From its unnerving opening, Get Out expertly blends a variety of filmic styles. Peele and photographer Toby Oliver provide shadowy atmospherics and prowling long takes to make Hitchcock or John Carpenter proud. Extreme close-ups intercut with bizarre fantasy scenes, especially when Chris is hypnotized into the "sinking place"; banal family gatherings are undercut by the Armitage's black servants hovering around the fringes, always sidelined. Peele makes excellent use of Michael Abels' moody score, combining African-themed tunes and "Run Rabbit Run" with more atonal, ominous instrumentals.
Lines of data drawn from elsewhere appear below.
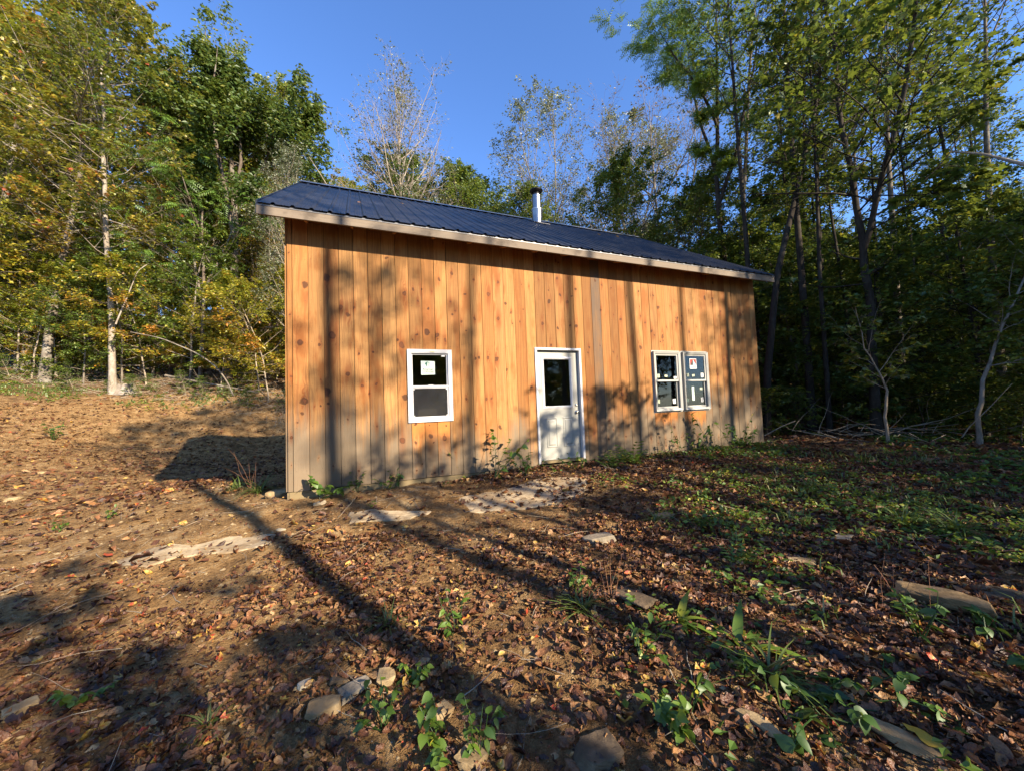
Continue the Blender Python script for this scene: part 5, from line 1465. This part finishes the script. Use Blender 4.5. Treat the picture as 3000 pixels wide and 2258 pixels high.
def patch(x, y, f, o): return np.clip((vnoise(x * f + o, y * f + o) + vnoise(x * f * 2.7 + o, y * f * 2.7) * .5) * 3.2 + .25, 0, 1)
cover('ground_plants', 31, 9500, T_OV, .055, M_HERB, .62, lambda q, n: sector(q, n, 1.3, 9.5), lambda x, y: clay_left(x, y) * patch(x, y, .9, 3) * np.clip(.12 + .24 * (x - .2) , .03, 1), 'low green weeds growing through the leaves on the right')
cover('ground_plants', 32, 9000, T_OV, .085, M_HERB, .40, lambda q, n: sector(q, n, 8, 16), lambda x, y: np.clip(.2 + .12 * x, 0, 1) * patch(x, y, .6, 13) * (x > 2), 'low dark weeds before the right woods')
cover('ground_plants', 33, 2600, T_OV, .10, M_HERB, .72, lambda q, n: (q.uniform(-30, -6.5, n), q.uniform(18.6, 23.2, n)), lambda x, y: np.clip((height(x, y) - 1.9) / .6, 0, 1) * patch(x, y, .5, 5), 'green weeds on the crest of the bank', .16)
def grass_cover(name, seed, n, region, dens, size, label):
    q = rng(seed); x, y = region(q, n); keep = (q.random(n) < dens(x, y)) & ~in_cabin(x, y, .02); x, y = x[keep], y[keep]; n = len(x); k = 9
    xx = np.repeat(x, k) + q.normal(0, .05, n * k); yy_ = np.repeat(y, k) + q.normal(0, .05, n * k); m_ = n * k
    B = np.stack([xx, yy_, height(xx, yy_) - .01], 1); a = q.uniform(0, 6.28, m_); s = size * q.uniform(.4, 1.1, m_); bx = np.stack([np.cos(a), np.sin(a), 0 * a], 1); pr_ = np.stack([-np.sin(a), np.cos(a), 0 * a], 1)
    w = .004 + .002 * np.hypot(xx, yy_) * .25
    V = np.stack([B - pr_ * w[:, None], B + pr_ * w[:, None], B + bx * (s * .25)[:, None] + [0, 0, 1] * (s * .7)[:, None] + pr_ * w[:, None] * .7, B + bx * (s * .25)[:, None] + [0, 0, 1] * (s * .7)[:, None] - pr_ * w[:, None] * .7, B + bx * (s * .75)[:, None] + [0, 0, 1] * (s * .8)[:, None]], 1)
    T = (np.array([(0, 1, 2), (0, 2, 3), (3, 2, 4)])[None] + (np.arange(m_) * 5)[:, None, None]).reshape(-1, 3)
    tt = np.repeat(np.clip(q.normal(.5, .22, m_), 0, 1), 3)
    tag(link(name, mesh_from(name, V.reshape(-1, 3), None, T, M_GRASS, {'tint': tt})), label, 'grass', None, 'stuff')
grass_cover('grass', 41, 2600, lambda q, n: sector(q, n, 2.2, 10.5), lambda x, y: np.clip(.10 * (x - 1.2), 0, 1) * patch(x, y, .7, 8), .16, 'thin grass among the leaves on the right')
grass_cover('grass', 42, 1500, lambda q, n: (q.uniform(-30, -6.5, n), q.uniform(19, 23.5, n)), lambda x, y: np.clip((height(x, y) - 2.0) / .5, 0, 1) * patch(x, y, .5, 2), .20, 'grass on the crest of the bank')
# big yellow leaf
g = ground_at(2720, 2195)
o = link('yellow_leaf', mesh_from('yellow_leaf', *[crumple(900, 'oval', 8, .6)[0]], None, crumple(900, 'oval', 8, .6)[1], simple('yellow_leaf_skin', (.42, .25, .02), .6, 0, .3, 20, .25), smooth=True), None, (g[0], g[1], g[2] + .06), (.25, .1, .65), .15)
tag(o, 'long curled yellow leaf lying near the bottom right corner', 'leaf')
g = ground_at(316, 1634)
o = link('red_leaf', mesh_from('red_leaf', crumple(901, 'oval', 6, .6)[0], None, crumple(901, 'oval', 6, .6)[1], simple('red_leaf_skin', (.34, .06, .02), .6), smooth=True), None, (g[0], g[1], g[2] + .03), (.1, .1, 1.2), .14)
tag(o, 'red-brown leaf lying left of the end of the long pale rock sheet', 'leaf')

# stump, log, arched and leaning stems on the bank --------------------------
def limb(name, pts, r0, r1, mat, label, cat, S=8, K=24):
    P = np.array([spot(*p) for p in pts]); d = np.concatenate([[0], np.cumsum(np.linalg.norm(np.diff(P, axis=0), axis=1))]); tt = np.linspace(0, d[-1], K)
    Pc = np.stack([np.interp(tt, d, P[:, i]) for i in range(3)], 1)
    for _ in range(2): Pc[1:-1] = (Pc[:-2] + 2 * Pc[1:-1] + Pc[2:]) / 4
    q = rng(len(label)); Rr = np.linspace(r0, r1, K) * q.uniform(.92, 1.08, K)
    V, Qd = tubes(Pc[None], Rr[None], S)
    n = len(V); caps = [tuple(range(S)), tuple(range((K - 1) * S, K * S))]
    T = [(c[0], c[i], c[i + 1]) for c in caps for i in range(1, S - 1)]
    o = link(name, mesh_from(name, V, Qd, T, mat, smooth=True)); tag(o, label, cat); return o
limb('arched_stem', [(382, 973, 20.5), (470, 990, 20.6), (576, 1034, 20.8), (634, 1073, 20.9), (670, 1124, 21.0), (684, 1160, 21.0)], .022, .045, BM['grey'], 'thin bare stem bent over in an arch right of the tall pale-barked maple', 'dead stem', 6)
limb('fallen_log', [(485, 1100, 22.5), (600, 1122, 22.2), (756, 1149, 21.8)], .07, .05, BM['grey'], 'thin fallen log lying on the crest of the bank', 'log')
limb('leaning_stem', [(339, 950, 20.3), (375, 865, 20.4), (404, 793, 20.5), (436, 772, 20.8)], .040, .018, BM['pale'], 'broken bare stem leaning up beside the tall pale-barked maple', 'dead stem', 6)
limb('dead_branch', [(2240, 1275, 9.6), (2290, 1248, 9.4), (2330, 1232, 9.3)], .014, .010, BM['twig'], 'curved dead branch arching at the edge of the woods by the cabin corner', 'branch', 5)
limb('dead_branch', [(2790, 445, 8.0), (2880, 452, 7.6), (3000, 482, 7.0), (3120, 520, 6.6)], .018, .035, BM['twig'], 'bare pale branch reaching in from the right edge against the sky', 'branch', 6)
g = ground_at(372, 1152)
q = rng(3); K = 7; P = np.array([[0, 0, -.1], [0, 0, .1], [0, 0, .25], [0, 0, .4], [0, 0, .5]])[None]
V, Qd = tubes(P, np.array([[.55, .44, .38, .36, .33]]), 14); V[:, :2] *= (1 + .12 * np.sin(np.arctan2(V[:, 1], V[:, 0]) * 5))[:, None]
V[-14:, 2] += q.uniform(-.08, .14, 14); T = [(56, 56 + i, 56 + i + 1) for i in range(1, 13)]
st_ = link('tree_stump', mesh_from('tree_stump', V, Qd, T, BM['pale']), None, (g[0], g[1], g[2])); tag(st_, 'weathered grey stump beside the foot of the tall pale-barked maple', 'stump')
# dirt mound up the hill
g = spot(235, 1045, 27)
# leaves lying on the roof ---------------------------------------------------
for i, (u_, v_, m_, lab) in enumerate([(1.0, 1.2, .75, 'orange leaf on the lower left of the metal roof'), (1.9, 2.3, .86, 'pale leaf high on the left part of the metal roof'), (7.35, 2.6, .93, 'yellow leaf on the roof right of the stovepipe'), (8.3, 3.0, .93, 'yellow leaf near the ridge at the right end of the roof')]):
    lp = np.array([u_, v_, EAVE_H + (v_ - EAVE_Y) * SL + .03]); w = CU * lp[0] + CI * lp[1] + CORNER
    V0, T0 = crumple(950 + i, 'lobed', 5, .5)
    o = link('fallen_leaf', mesh_from('fallen_leaf', V0, None, T0, M_LITTER, {'tint': np.full(len(T0), m_)}), None, (w[0], w[1], BASE_Z + lp[2]), (R(32), 0, TH + .4 * i), .11); tag(o, lab, 'leaf')
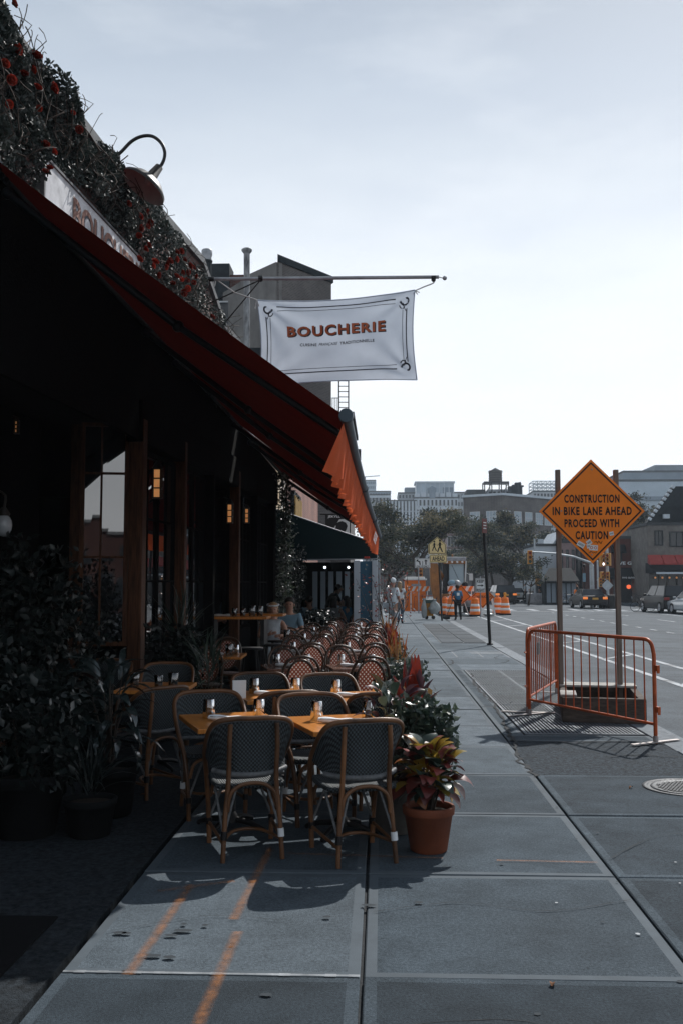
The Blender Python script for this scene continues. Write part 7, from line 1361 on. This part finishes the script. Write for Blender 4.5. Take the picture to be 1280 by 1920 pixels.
for s in (-1, 1):
    for y, r in ((-.7, .48), (1.3, .72)):
        b = MB(); b.tube([(xc + s * w * .56 - .18, y, r), (xc + s * w * .56 + .18, y, r)], r, 20); wh = part('wheel', b, M['tyre'], t); b = MB(); b.tube([(xc + s * w * .56 - .19, y, r), (xc + s * w * .56 + .19, y, r)], r * .5, 14); part('rim', b, M['machine_white'], wh)
bm_ = [L3(813, 1056, 60), L3(815, 1100, 59.5), L3(818, 1132, 59)]; b = MB(); b.prism([(bm_[0][0] - .28, bm_[0][1], bm_[0][2]), (bm_[0][0] + .22, bm_[0][1], bm_[0][2]), (bm_[1][0] + .30, bm_[1][1], bm_[1][2]), (bm_[2][0] + .2, bm_[2][1], bm_[2][2]), (bm_[2][0] - .12, bm_[2][1], bm_[2][2]), (bm_[1][0] - .28, bm_[1][1], bm_[1][2])], (0, .3, 0)); part('boom', b, M['machine_orange'], t)
b = MB(); b.tube([(bm_[0][0] + .1, bm_[0][1] + .5, bm_[0][2] - .1), (xc, .9, zb_)], .13, 8); b.tube([(bm_[1][0] + .3, bm_[1][1] - .05, bm_[1][2] + .5), (bm_[2][0] + .2, bm_[2][1] - .05, bm_[2][2])], .05, 6); part('arm', b, M['machine_orange'], t)
b = MB(); b.box((bm_[2][0] + .1, bm_[2][1] - .1, .35), (.7, .5, .6), bev=.1); part('bucket', b, M['iron'], t)
mx = L3(882, 1082, 60.5); b = MB(); b.box(mx, (.22, .06, .42), bev=.02); b.tube([(mx[0], mx[1], mx[2] + .1), (xc + w * .42, -.85, mx[2] + .3)], .015, 4); part('mirror', b, M['machine_white'], t)
b = MB(); b.ball((xc - .1, -.7, zr + .34), (.06, .06, .1), 8); part('beacon', b, M['machine_orange'], t)
bl = thing('spoil_heap', 'heap of tarpaulins and white sacks beside the loader cab', 'heap', (P(866, 1130, 59.5).x, 59.5, GZ))
for k, (u, v, r) in enumerate(((846, 1093, .25), (858, 1096, .3), (870, 1099, .3), (878, 1104, .25), (852, 1104, .35), (866, 1108, .4), (860, 1122, .6), (874, 1124, .55))): q = P(u, v, 59.5 - .02 * k); b = MB(); b.ball((0, 0, 0), (r, r * .8, r * .7), 10, k=6, M=Matrix.Translation((q.x - bl.location.x, q.y - bl.location.y, q.z - GZ)) @ Matrix.Rotation(k, 4, 'Y')); part('sack', b, (M['cloth_sky'], M['pole_grey'], M['cloth_black'])[k % 3], bl)
# ------------------------------------------------------------------ vehicles
def car(label, loc, rz, paint, kind='sedan', group='cars on the avenue', brake=False):
    """length along y (front +y); body lofted from a side profile, cabin with separate panes, four wheels"""
    t = thing('car', label, 'car', loc, rz, group); suv = kind == 'suv'; Ln, Wd, Hh = (4.7, 1.92, 1.72) if suv else (4.75, 1.82, 1.44); hood = 1.02 if suv else .90; y0 = -Ln / 2
    prof = [(0, .34), (.02, .62), (.10, hood - .02 + (.06 if not suv else .1)), (.9 if not suv else .25, hood + .06), (Ln * .66, hood + .02), (Ln - .35, hood - .12), (Ln - .06, .68), (Ln, .40), (Ln - .1, .24), (.12, .24)]
    bm = bmesh.new(); vs = [[bm.verts.new((s * Wd / 2 * (.97 if z > .8 else 1), y0 + y, z)) for y, z in prof] for s in (-1, 1)]; n = len(prof)
    bm.faces.new(vs[0]); bm.faces.new(vs[1][::-1]); [bm.faces.new((vs[0][i], vs[1][i], vs[1][(i + 1) % n], vs[0][(i + 1) % n])) for i in range(n)]; bmesh.ops.recalc_face_normals(bm, faces=bm.faces); bmesh.ops.bevel(bm, geom=list(bm.edges), offset=.07, segments=3, affect='EDGES', profile=.6, clamp_overlap=True); bm.verts.index_update()
    b = MB(); b.add([v.co.copy() for v in bm.verts], [[v.index for v in f.verts] for f in bm.faces], 0, True); bm.free(); part('body', b, M[paint], t)
    cab = [(.08 if suv else .55, hood + .03), (.28 if suv else 1.15, Hh), (Ln * (.50 if not suv else .55), Hh), (Ln * .71, hood + .02)]; wt_, wb = Wd * .39, Wd * .47
    V = lambda s, i, o=0.0, zf=0.0: Vector((s * ((wb if i in (0, 3) else wt_) + o), y0 + cab[i][0], cab[i][1] + zf))
    b = MB(); A = [V(-1, i) for i in range(4)]; B2 = [V(1, i) for i in range(4)]
    for i in range(3): b.face([A[i], B2[i], B2[i + 1], A[i + 1]])
    b.face(A[::-1]); b.face(B2); part('cabin', b, M[paint], t)
    def inset(q, k=.10, out=.008):
        c = sum(q, Vector()) / 4; nn = (q[1] - q[0]).cross(q[2] - q[0]).normalized(); nn = nn if nn.dot(c - Vector((0, 0, 1))) > 0 else -nn; return [p.lerp(c, k) + nn * out for p in q]
    for nm, q in (('rear_window', [A[0], B2[0], B2[1], A[1]]), ('windscreen', [A[2], B2[2], B2[3], A[3]])): b = MB(); b.face(inset(q)); part(nm, b, M['glass_far'], t)
    for S in (A, B2):
        mt, mb_ = S[1].lerp(S[2], .5), S[0].lerp(S[3], .5)
        for q in ([S[0], S[1], mt, mb_], [mb_, mt, S[2], S[3]]): b = MB(); b.face(inset(q, .12)); part('side_window', b, M['glass_far'], t)
    for s in (-1, 1):
        for y in (.82, Ln - .9):
            r = .36 if suv else .33; T = Matrix.Translation((s * (Wd / 2 - .09), y0 + y, r)) @ Matrix.Rotation(R(90 * s), 4, 'Y'); b = MB(); b.lathe([(r * .62, .1), (r * .95, .105), (r, .06), (r, -.10), (r * .9, -.11)], 22, M=T); wh = part('wheel', b, M['tyre'], t); b = MB(); b.lathe([(.001, .08), (r * .2, .095), (r * .55, .085), (r * .63, .11)], 14, M=T, sm=False); part('rim', b, M['rim'], wh)
        b = MB(); b.box((s * Wd * .40, y0 + .035, hood - .12), (.34, .10, .17), bev=.03); part('tail_lamp', b, M['brake_on'] if brake else M['brake_off'], t); b = MB(); b.box((s * Wd * .38, -y0 - .10, .68), (.36, .14, .15), bev=.03); part('headlight', b, M['reflect_white'], t); b = MB(); b.box((s * (Wd / 2 + .08), y0 + Ln * .66, hood + .10), (.18, .10, .13), bev=.03); part('mirror', b, M[paint], t)
    b = MB(); b.box((0, y0 - .005, hood - .16 if not suv else .85), (.42, .02, .14)); part('number_plate', b, M['plate_amber'], t); b = MB(); b.box((0, y0 + .0, .40), (Wd * .92, .10, .18), bev=.03); part('bumper', b, M['tyre'], t); return t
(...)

Being a horror film, Get Out literalizes its metaphors, becoming a race-based Stepford Wives. The Armitages enslave blacks in a bizarre scheme to live forever, forcing themselves and their mores on unwitting subjects. Hence Andre (LaKeith Standard), who goes from slang-talking musician to complacent servant; he and Georgina (Betty Gabriel) lose their identity, both cultural and personal, to become submissive to white society. Chris's friend Rod (Lil Rel Howery) couches the threat in explicitly sexual terms, which isn't far-fetched; Rose proves to be a honey trap luring blacks into slavery. It's a unique juncture of black paranoias, out of Ralph Ellison, James Baldwin or early Spike Lee.
It's hard to fault Get Out's message, which is extreme yet on point. It indicts the very viewers who trek to feel-good anti-racist movies as much as police, the media, and rebel-flag flying racists (several scenes explicitly conflate them, with Andre's kidnapping staged Trayvon Martin-style and police mocking Rod's request for help). This, along with dollops of dark humor, make its nastiness not only palatable but palpable. I found Django Unchained's cartoon revenge fantasy tasteless, yet watching Chris hack, shoot and bludgeon his way through the Armitages proved cathartic even to this honkiest of viewers.
Bradley Whitford is shockingly brilliant casting: having The West Wing's Josh Lyman, avatar of good-hearted if snarky liberalism, as a crew cut white supremacist makes a jolting impact. Stephen Root has a small but strangely affecting role as a blind man who is, at least, more honest than his onlookers. Catherine Keener and Caleb Landry Jones are more predictably unhinged, while Lil Rel Howery offers broad, not-always-funny comic relief. Acting honors (besides Kaluuya) go to Allison Williams, a cold sociopath wearing empathy like a skin, listening to '80s music as she trawls for victims contemplates or coolly firing at her beau with a rifle.
Whether Get Out is a true classic, or is merely an artifact of an era when bigotry has become increasingly acceptable, is for history to judge. Suffice it to say that it's the right film for its time, showing that your liberal friends sharing anti-Trump memes are no less guilty in social oppression than the obvious bigots.